By Sabrina Valle
HOUSTON (Reuters) -Exxon Mobil Corp on Friday posted a sharply lower $9.1 billion third-quarter profit, missing analysts’ estimates for the second quarter in a row, and off 54% from a year ago.
Earnings by the largest U.S. oil producer have benefited from higher prices compared to the previous quarter and greater demand for gasoline and diesel, but prices are well off record year-ago levels.
Shares fell about 2% in morning trade to $105.55 as per-share profit of $2.25 was 5% below analysts’ forecasts for $2.37 per share.

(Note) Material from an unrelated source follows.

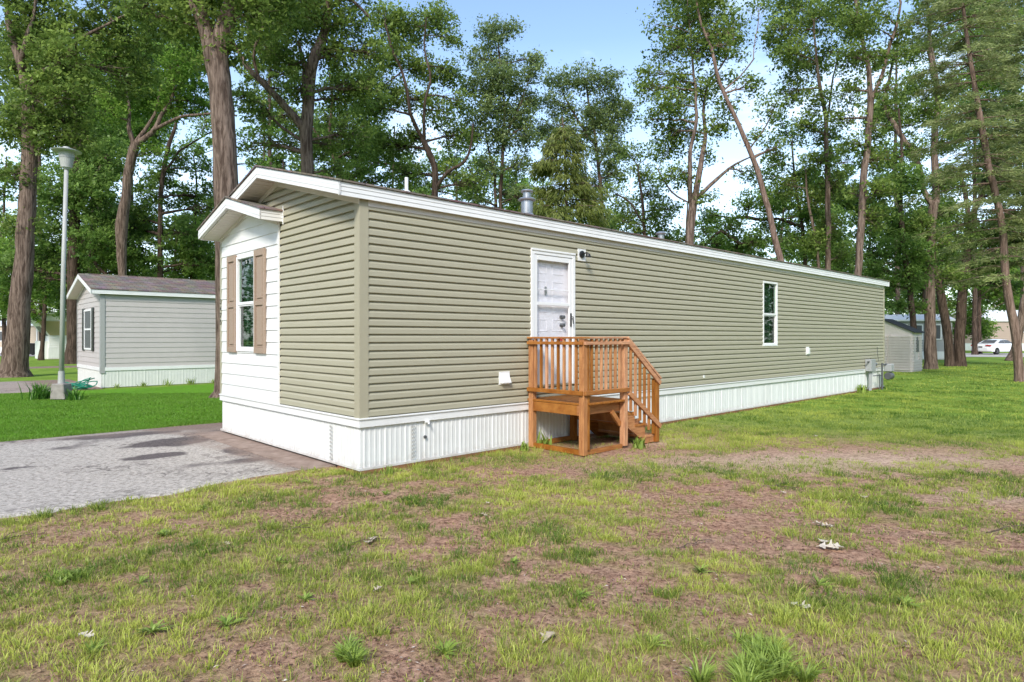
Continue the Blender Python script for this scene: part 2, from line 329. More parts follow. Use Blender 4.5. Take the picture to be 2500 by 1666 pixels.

A year ago, the company earned $4.68 per share when oil and gas prices climbed following Russia’s invasion of Ukraine.
Results came “broadly in line” with market expectations, according to RBC analyst Biraj Borkhataria, but profit from motor fuels and chemicals were below recent expectations and sharply less than a year ago.
Exxon (NYSE:)’s oil and gas pumping business was hurt by a 60% drop in prices compared with a year ago, and a 14% drop in crude oil prices, the company said.
REFINING, CHEMICALS HURT
Refined products and chemical profits fell by more than half that of a year ago, with lower margins for gasoline and diesel and foreign exchange clipping results.
Chemical third-quarter earnings were $249 million, down from $828 million in the second quarter due to higher raw material costs.
Exxon’s oil and gas output dropped about 1% compared with the same quarter a year ago. It aims to finish the year with production averaging 3.7 million barrels of oil and gas per day.
The company recently struck two deals that will boost future output. It agreed to buy shale rival Pioneer Natural Resources (NYSE:) for $59.5 billion and carbon pipeline operator Denbury for $4.9 billion.
“The whole strategy is around making sure that we have the best portfolio and the most resilient portfolio,” said Exxon Chief Executive Darren Woods on a call to discuss results.
The all-stock acquisitions have not hurt the company’s balance sheet. Exxon’s cash reserves rose 10% over the second quarter to $33 billion.
“We feel really good about our cash balance,” Chief Financial Officer Kathryn Mikells said in an interview. “It puts us in a good position to ultimately ensure we have the flexibility we need when eventually the commodity cycle turns against us.”
Exxon said it achieved a targeted $9 billion reduction in costs compared with 2019 levels, and pledged to continue cost-cutting.
Its full-year capital expenditures will finish at the top end of its $23 billion to $25 billion guidance, executives said.
The company has been selling assets around the world as it focuses on more lucrative projects in U.S. shale and in Guyana, and it recently put its Italy refinery up for sale.
Exxon also concluded in the third quarter the sale of a refinery in Thailand and received $900 million in proceeds, raising asset sales this year to $3.1 billion.
Mikells said she did not anticipate an acceleration of asset sales following the Pioneer acquisition.
That purchase will more than double Exxon’s Permian production to 1.3 million barrels of oil and gas per day after the acquisition is concluded in the first half of next year.
Higher production from Guyana and the Permian provided a partial offset to lower crude and natural gas realizations and divestments, compared with last year, the company said.